With evidence suggesting that race is indeed a factor in whether felony charges are pursued or not, it would also seem logical to conclude that preventing ex-felons from voting could be used by some states or legislatures to suppress the votes of minorities. Voting has not always been a right for minorities in this country and it took the shedding of blood to acquire it. And I say, it would be a travesty to the memory of those who laid down their lives for this right to have it eliminated through some back door loophole. Because of these laws, 13% of African-American males are being disenfranchised; to continue this is unconscionable. Despite what the Supreme Court said in Bush v. Gore: "The individual citizen has no federal constitutional right to vote for electors for the President of the United States." The truth of the matter is that voting defines democracy and citizenship. This was one of the main linchpins for the American Revolution; taxation without representation. To now over 200 years later to justify this treatment because someone has broken the law is according to the founders of this land; tyranny.

If we are not going to allow them to vote, then it only stands to reason that they should not be taxed without a voice. Many in the Congress are afraid to touch this issue because of the far right attacks of “soft on crime”, but this is not a criminal issue. This is a fairness issue; it is a moral issue. Do we believe in rehabilitation and paying ones debt to society or not. Do we believe in inclusion of those who have made mistakes and second chances? You should not lose your citizenship for making a mistake, if that were the case would any of us be allowed to vote?
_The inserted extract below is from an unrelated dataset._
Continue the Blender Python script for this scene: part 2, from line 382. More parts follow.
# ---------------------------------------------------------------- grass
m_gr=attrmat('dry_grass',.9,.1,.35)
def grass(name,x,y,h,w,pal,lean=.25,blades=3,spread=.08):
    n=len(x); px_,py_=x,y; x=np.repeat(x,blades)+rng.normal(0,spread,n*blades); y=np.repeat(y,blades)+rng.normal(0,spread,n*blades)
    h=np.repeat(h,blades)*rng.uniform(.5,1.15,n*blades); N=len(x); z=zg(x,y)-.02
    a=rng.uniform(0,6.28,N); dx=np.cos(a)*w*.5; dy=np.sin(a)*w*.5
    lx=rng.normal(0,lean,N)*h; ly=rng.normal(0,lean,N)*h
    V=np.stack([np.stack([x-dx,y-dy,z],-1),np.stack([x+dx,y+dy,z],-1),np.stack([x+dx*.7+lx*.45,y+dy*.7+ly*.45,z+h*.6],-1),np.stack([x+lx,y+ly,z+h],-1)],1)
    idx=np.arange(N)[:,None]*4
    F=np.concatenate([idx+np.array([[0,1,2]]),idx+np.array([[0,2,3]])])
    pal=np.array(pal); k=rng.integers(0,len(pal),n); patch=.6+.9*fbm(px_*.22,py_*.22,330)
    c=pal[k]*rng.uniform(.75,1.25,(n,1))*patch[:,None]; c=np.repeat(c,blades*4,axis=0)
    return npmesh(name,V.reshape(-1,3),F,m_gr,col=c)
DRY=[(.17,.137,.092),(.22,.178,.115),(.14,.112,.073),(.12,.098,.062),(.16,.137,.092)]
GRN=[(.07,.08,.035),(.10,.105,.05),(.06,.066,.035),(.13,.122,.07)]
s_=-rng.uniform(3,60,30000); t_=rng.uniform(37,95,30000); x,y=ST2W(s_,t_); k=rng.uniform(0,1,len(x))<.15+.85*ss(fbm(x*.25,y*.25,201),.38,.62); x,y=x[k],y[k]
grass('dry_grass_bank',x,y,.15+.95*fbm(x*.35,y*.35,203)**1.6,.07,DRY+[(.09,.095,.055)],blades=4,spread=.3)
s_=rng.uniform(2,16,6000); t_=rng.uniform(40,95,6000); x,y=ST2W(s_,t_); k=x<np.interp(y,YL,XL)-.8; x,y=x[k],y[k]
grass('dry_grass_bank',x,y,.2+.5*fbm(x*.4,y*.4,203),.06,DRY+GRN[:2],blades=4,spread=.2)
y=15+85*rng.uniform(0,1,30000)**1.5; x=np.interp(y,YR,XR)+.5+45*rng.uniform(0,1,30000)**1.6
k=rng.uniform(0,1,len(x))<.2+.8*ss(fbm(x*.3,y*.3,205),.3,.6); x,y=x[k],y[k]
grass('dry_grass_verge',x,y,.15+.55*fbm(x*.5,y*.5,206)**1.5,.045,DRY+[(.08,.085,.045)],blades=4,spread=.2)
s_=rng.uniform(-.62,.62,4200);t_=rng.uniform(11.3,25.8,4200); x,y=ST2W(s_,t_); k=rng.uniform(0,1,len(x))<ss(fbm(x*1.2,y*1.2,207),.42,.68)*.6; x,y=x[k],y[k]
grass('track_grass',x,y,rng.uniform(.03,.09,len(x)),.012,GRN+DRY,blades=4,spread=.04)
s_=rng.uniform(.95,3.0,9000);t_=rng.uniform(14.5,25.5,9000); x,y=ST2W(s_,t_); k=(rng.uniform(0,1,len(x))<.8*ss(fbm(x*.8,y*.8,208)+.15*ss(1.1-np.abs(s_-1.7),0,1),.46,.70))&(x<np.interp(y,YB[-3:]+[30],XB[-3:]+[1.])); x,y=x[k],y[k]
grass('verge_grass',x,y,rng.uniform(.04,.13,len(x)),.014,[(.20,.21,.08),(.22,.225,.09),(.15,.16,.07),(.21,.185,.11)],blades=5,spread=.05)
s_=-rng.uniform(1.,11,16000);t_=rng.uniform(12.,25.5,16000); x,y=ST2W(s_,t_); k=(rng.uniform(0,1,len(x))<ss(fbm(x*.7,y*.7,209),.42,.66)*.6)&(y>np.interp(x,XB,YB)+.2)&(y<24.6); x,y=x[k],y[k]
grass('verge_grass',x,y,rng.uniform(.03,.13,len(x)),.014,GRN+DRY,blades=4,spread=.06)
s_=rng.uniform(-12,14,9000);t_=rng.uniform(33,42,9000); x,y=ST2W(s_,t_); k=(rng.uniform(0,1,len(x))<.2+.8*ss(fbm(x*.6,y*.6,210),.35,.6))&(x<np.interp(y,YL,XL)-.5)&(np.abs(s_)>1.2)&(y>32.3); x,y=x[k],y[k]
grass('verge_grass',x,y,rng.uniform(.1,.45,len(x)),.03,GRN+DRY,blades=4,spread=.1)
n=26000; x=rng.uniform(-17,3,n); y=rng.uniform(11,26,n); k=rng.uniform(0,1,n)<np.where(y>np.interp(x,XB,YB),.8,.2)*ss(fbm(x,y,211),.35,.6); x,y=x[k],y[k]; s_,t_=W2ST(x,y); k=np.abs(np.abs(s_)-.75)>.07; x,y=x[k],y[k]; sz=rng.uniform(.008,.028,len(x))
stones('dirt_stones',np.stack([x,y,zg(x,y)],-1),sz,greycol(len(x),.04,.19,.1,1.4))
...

It is time for us to make voting a constitutional right for all of our citizens. Many people already believe that it is. Let’s not allow politics and rhetoric to take the voice of our people, any of them and silence it. At the current rate of incarceration figures continue to rise, many in the minority community will be marginalized and remember, “No justice, no peace.” Our democracy is too valuable and has come too far to let the racist attitudes of the past once again derail the rights of those who are different. Let he who is without sin, cast the first stone…



[1] http://www.speakout.com/activism/issue_briefs/1289b-1.html

[2] http://www.crf-usa.org/brown50th/color_of_justice.htm

1 comment:

sonya said...

Excellent post. The prison industrial complex has been built on the backs of incarcerated black men. Disenfranchisement is just one of the many ways to make life more difficult for these men and increase the chances of them getting locked up again.